How To Become a Waitress

Waitress work isn't usually highly paid, but it can be very satisfying for congenial people who like to interact with the public. Friendships are made and trust established as you build your loyal following and customer base. However, starting at the bottom is the rule, not the exception; it takes time to work your way up to the higher paying venues and/or positions. Here's how to get started:

  • For first time employment in the food and beverage industry, a server position in a fast food restaurant is the easiest way into the business.
  • Once you have some experience under your belt and you are comfortable with completing orders on time, a move up to a diner or family-type restaurant is the next step.  In this position, every order is custom made and your personality needs to shine. This type of restaurant can be a lucrative business if the customer turnover is high and you have established yourself with the patrons. Many times, a customer will ask for a certain waitress even if it means waiting extra time to be seated. In addition to a smile, speed and accuracy is a must. Not only it mentally demanding to retain orders in your head, but it is also physically challenging: you will be on your feet most of the day, carrying heavy plates up your arm. At the end of the day, don't be surprised if you have walked 10 miles and carried 2000 pounds.
  • For the more experienced waitress, an upscale dinner house is the next step. With many fine dining establishments, a 15 percent gratuity is automatically added to the customer's bill. This adds up to thousands of dollars a month, but also demands a higher quality of service.  You will have to work hard to keep mistakes to a minimum.  Dinner houses may require their waitress to be 21 years old to serve cocktails. However, if only beer and wine are sold, the minimum age to serve is usually 18. In contrast to a diner, the finer restaurants put increased demands on the waitress, such as carrying the plates on trays. Unlike balancing plates on the arm, the tray service requires great upper body strength, as you will need to support as many as six meals on the flat surface. You may be issued a busboy to assist with the fold-out stand for the tray, but the waitress is ultimately responsible for the safe handling of the food.

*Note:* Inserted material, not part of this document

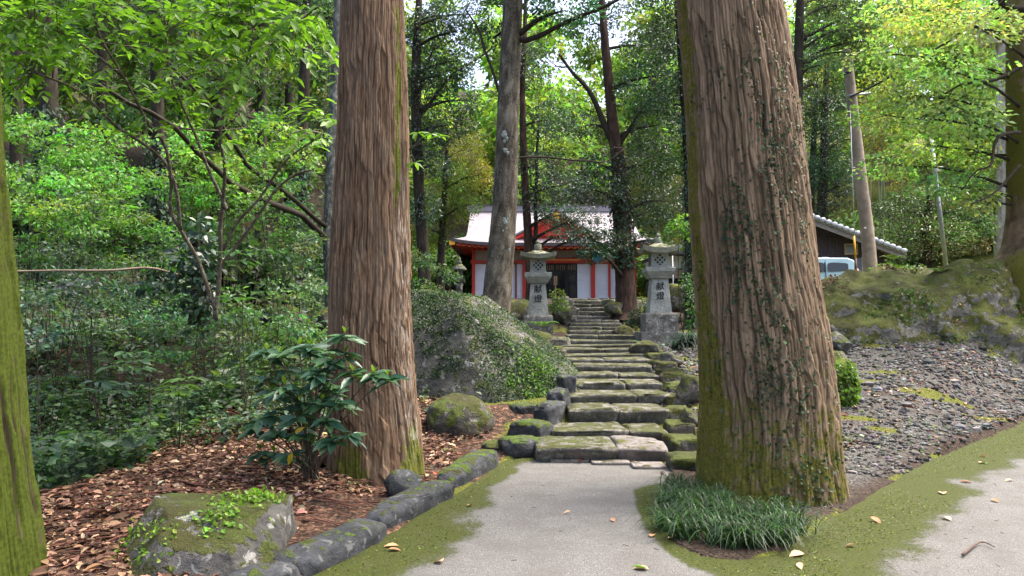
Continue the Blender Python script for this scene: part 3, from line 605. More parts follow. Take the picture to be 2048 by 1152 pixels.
# leaning mottled trunk in the middle
LICH = m_plain('white_lichen', (.22, .245, .215), .95, .1, var=.4, sc=30)
tM, P, R = tree('evergreen_tree', 'leaning grey-brown mottled trunk with pale lichen patches behind the huge boulder',
    [(983,655,78),(993,600,60),(1002,500,54),(1010,400,50),(1014,300,47),(1019,150,43),(1026,0,40),(1036,-200,34),(1048,-420,24)], 17.5, BARKG,
    [(1060,-60,130,70,0),(960,-90,120,60,1),(1130,20,90,40,-.5),(1110,-170,160,80,0),(985,75,55,30,.8)], .10, DARK, 21, moss=.12, extra=[([(1022,85,0),(1080,70,-.3),(1140,40,-.5),(1240,0,-.8),(1330,-40,-1)],13,4),([(1008,318,0),(1080,316,.2),(1160,320,.3),(1210,322,.4),(1250,300,.5)],5,2),([(1010,210,0),(960,70,.3),(930,20,.5)],7,3)])
for (x, y, s) in [(1009,268,6),(1014,276,4),(1011,300,5),(1016,306,4),(1009,282,3),(1010,444,6),(1014,438,4),(1012,456,3),(1018,500,4),(1006,462,3)]:
    u, F = ico(3); w_ = np.interp(y, [200,300,400,500], [44,47,50,54])/2; k_ = (x-np.interp(y, [150,300,400,500], [1019,1014,1010,1002]))/w_; c = U(x, y, 17.5-px(w_, 17.5)*math.sqrt(max(.05, 1-k_*k_))*.985); V = u*np.array([px(s,17.5)*.75, .008, px(s,17.5)])*(1+.75*vn(u*1.9+x, 3)[:, None])+c
    mk('lichen_patch', V, F, LICH, tM)
# twin slender trunks before the shrine
tree('evergreen_tree', 'pair of slender dark trunks in front of the shrine doors with hanging dark foliage', [(1062,560,20),(1058,500,18),(1053,420,16),(1047,300,15),(1045,180,12),(1050,60,10),(1052,-60,6)], 26, BARKRD,
    [(1085,400,50,40),(1120,430,55,32,-.6),(1080,330,52,40),(1130,370,60,35),(1165,440,55,28,-.8),(1130,470,45,18,-1.0),(1190,470,55,22,-1.2),(1100,240,60,50),(1060,130,60,60)], .085, BLUE, 22, cover=1.25, extra=[([(1063,520,0),(1072,480,0),(1070,420,0),(1074,330,.2),(1080,240,.3)],11,5)], mat=LEAFGLOSS)
# dark reddish trunk right of the flight
tR, P, R = tree('evergreen_tree', 'dark reddish trunk with forked limbs beside the topmost steps', [(1254,640,58),(1252,600,42),(1248,520,38),(1243,430,36),(1238,340,28),(1228,270,25),(1218,170,20),(1208,60,16),(1200,-60,10)], 23, BARKRD,
    [(1190,380,70,40,-.8),(1290,330,80,50),(1330,400,60,45,.5),(1290,430,60,30,.3),(1200,330,60,35),(1320,250,70,60),(1280,170,70,60),(1170,250,50,35,.6),(1190,505,45,24,-1.6),(1225,480,50,24,-1.4),(1160,470,45,20,-1.4),(1290,90,70,50),(1340,150,50,60),(1300,480,40,25,.4),(1180,50,80,40,1),(1240,-10,90,40,1)], .09, DARK, 23, cover=1.3,
    extra=[([(1234,300,0),(1205,235,0),(1180,185,0),(1150,150,0),(1120,110,0)],15,5),([(1238,290,0),(1265,245,0),(1285,215,.2)],10,4)], mat=LEAFGLOSS)
ivy_on('dark ivy clinging to the reddish trunk beside the topmost steps', P, R, P[0, 2]+1.6, P[0, 2]+4.5, 900, .10, DARK)
# ivy-wrapped trunk behind the taller lantern
tI, P, R = tree('evergreen_tree', 'dark ivy-wrapped trunk between the taller lantern and the massive cedar', [(1386,660,34),(1385,560,30),(1384,440,28),(1380,300,28),(1372,180,26),(1362,60,22),(1350,-80,14)], 20.5, BARKD,
    [(1350,60,60,60),(1390,150,60,50),(1330,-20,70,40),(1400,40,50,60,.5),(1345,210,45,40,.4)], .085, DARK, 24, cover=1.4, mat=LEAFGLOSS)
ivy_on('thick dark ivy around the trunk behind the taller lantern', P, R, P[0, 2]+.3, P[0, 2]+6, 2000, .075, DARK, puff=.1)
# dark tree left of the shrine
tree('evergreen_tree', 'dark-leaved tree with upswept branches between the reddish cedar and the shrine roof', [(852,610,26),(846,500,24),(838,380,22),(833,250,22),(832,150,20),(836,40,16),(842,-60,9)], 23, BARKD,
    [(850,60,60,55),(890,30,50,50),(845,170,50,55),(890,150,55,50),(925,120,40,45),(850,280,55,45),(900,250,60,40),(930,200,40,40),(870,330,55,30),(845,420,40,40),(950,30,40,50,.6),(915,60,30,30,-.4)], .085, DARK, 25, cover=1.35, extra=[([(836,240,0),(870,190,0),(905,150,0),(950,120,.2),(990,90,.2)],8,3),([(836,190,0),(850,140,0),(870,90,0)],8,3)], mat=LEAFGLOSS)
tree('evergreen_tree', 'olive-green small-leaved tree hanging over the end of the shrine roof', [(880,600,18),(882,520,16),(886,440,14),(892,340,10),(896,260,6)], 27, BARKD,
    [(880,400,55,42),(920,365,45,35),(860,460,45,35),(905,430,40,30),(935,410,32,24,-.5),(870,340,50,30),(930,300,50,40),(960,350,30,40),(845,520,40,40,.5)], .075, OLIVE, 26, cover=1.3, hue=.18)
# lichen trunk and its long bare limbs reaching over the undergrowth
tree('bare_limbed_tree', 'lichen-spotted slim trunk close behind the reddish cedar with long bare limbs', [(664,640,26),(660,560,22),(657,480,22),(660,400,22),(665,280,22),(672,120,20),(680,-80,16)], 16, BARKL, [(640,40,60,50,.5),(660,130,40,50,.5),(645,230,40,50,.4)], .085, DARK, 27, pale=.2, limbbark=BARKD,
    extra=[([(655,478,0),(600,430,-1.4),(540,400,-2.8),(470,375,-3.8),(420,330,-4.6),(340,245,-5.4),(250,205,-5.8),(170,165,-6)],13,4),([(655,455,0),(560,375,-2),(490,325,-3.6),(430,240,-4.6),(370,150,-5),(330,90,-5.2)],10,3),([(655,300,0),(600,280,0),(540,250,-.4),(470,225,-.6)],9,3)])
# ivy trunks deeper in the wood
for (rows, d, lab, ilab, sd_) in [
    ([(98,330,40),(100,250,36),(96,120,32),(92,0,28),(90,-120,20)], 19, 'dark ivy-clad trunk rising behind the bright saplings nearest the mossy trunk', 'ivy mass on the deep-wood trunk nearest the mossy trunk', 31),
    ([(322,420,28),(318,330,26),(315,200,24),(312,60,22),(310,-60,16)], 21, 'dark straight trunk behind the long bare limbs', 'ivy mass on the straight trunk behind the long bare limbs', 32),
    ([(600,420,26),(604,330,24),(608,180,22),(615,20,20),(620,-80,14)], 24, 'far straight trunk half hidden beside the lichen-spotted trunk', 'ivy mass on the far straight trunk by the lichen-spotted trunk', 33)]:
    t, P, R = tree('evergreen_tree', lab, rows, d, BARKD, [(rows[3][0]+40, rows[3][1]-40, 90, 50), (rows[3][0]-50, rows[3][1]-20, 90, 50), (rows[2][0]+20, rows[2][1]-60, 60, 40, .8)], .09, DARK, sd_, cover=1.1)
    ivy_on(ilab, P, R, P[0, 2]-.2, P[0, 2]+5, 1500, .11, DARK, puff=.28)
for i, (x, d, w, lab) in enumerate([(200,30,20,'thin brownish trunk far in the wood left of the straight dark trunk'),(430,32,22,'brown far trunk above the sapling carpet'),(520,28,20,'slim brown trunk far behind the slender stems'),(30,26,24,'brown trunk far in the wood beside the mossy trunk'),(575,36,18,'thin far trunk near the lichen-spotted trunk'),(735,34,16,'hidden far trunk')]):
    if i == 5: continue
    tree('cedar_tree', lab, [(x,470,w),(x+3,300,w),(x+4,120,w*.9),(x+6,-60,w*.8),(x+8,-200,w*.6)], d, BARKD, [(x-40,-60,90,60),(x+60,-90,90,60),(x,30,70,40),(x-30,150,60,35,-1),(x+40,240,60,30,-1)], .12, (.04, .07, .03), 34+i, cover=.9)
# mossy giant on the embankment
tG, P, R = tree('mossy_tree', 'huge mossy trunk with flaring roots on top of the embankment', [(2085,545,190),(2090,490,150),(2090,420,132),(2088,300,130),(2085,150,128),(2082,0,120),(2080,-200,100)], 18, BARKB,
    [(1960,60,100,50,-1),(1860,40,110,50,0),(1780,110,90,45,.6),(1900,140,110,45,-1),(1975,160,70,45,1),(1830,190,100,45,.2),(1760,230,80,40,.8),(1930,240,110,45,-.6),(1860,290,100,45,.4),(1955,310,60,40,.6),(1790,330,80,35,.9),(1900,370,90,35,.2),(1960,400,60,30,0),(1800,20,90,40,1),(1980,20,70,40,1)], .12, (.23, .34, .115), 41, cover=1.25, moss=.55, limbbark=BARKD, twigs=3,
    extra=[([(2040,265,-.6),(2000,272,-.8),(1986,300,-.9),(1980,330,-1),(1950,342,-1),(1925,380,-1)],8,2),([(2060,20,-.5),(2010,12,-.6),(1990,-20,-.7)],14,8),([(2050,130,-.6),(1990,160,-.7),(1930,165,-.8),(1890,185,-.9)],8,3),([(2040,330,-.6),(1990,385,-.8),(1940,410,-1)],6,2)], wid=.3)
for i, a_ in enumerate((3.3, 3.9, 4.5, 2.7)):
    o_ = U(2086, 520, 18); pts = []
    for k_ in range(6):
        x_, y_ = o_[0]+math.cos(a_+.12*k_*(-1)**i)*(.5+.42*k_), o_[1]+math.sin(a_+.12*k_*(-1)**i)*(.5+.42*k_); pts.append(np.array([x_, y_, gz(x_, y_)+(.35 if k_ == 0 else .06-.03*k_)]))
    limb(tG, pts, .26, .05, BARKMOSS, 9, 50+i, name='root')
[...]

A waitress job is not for everyone, only the select few who love to make new friends while working under constant stress. The money you can earn is as big as your smile, and there are lots of opportunities for the career waitress to advance to management levels. For those who choose a waitress job in a hotel restaurant, there may be added work available for banquets and catering. Booking a few banquets around the holidays can make you quite a bit of cash, so sign yourself up for a little extra work on the weekends.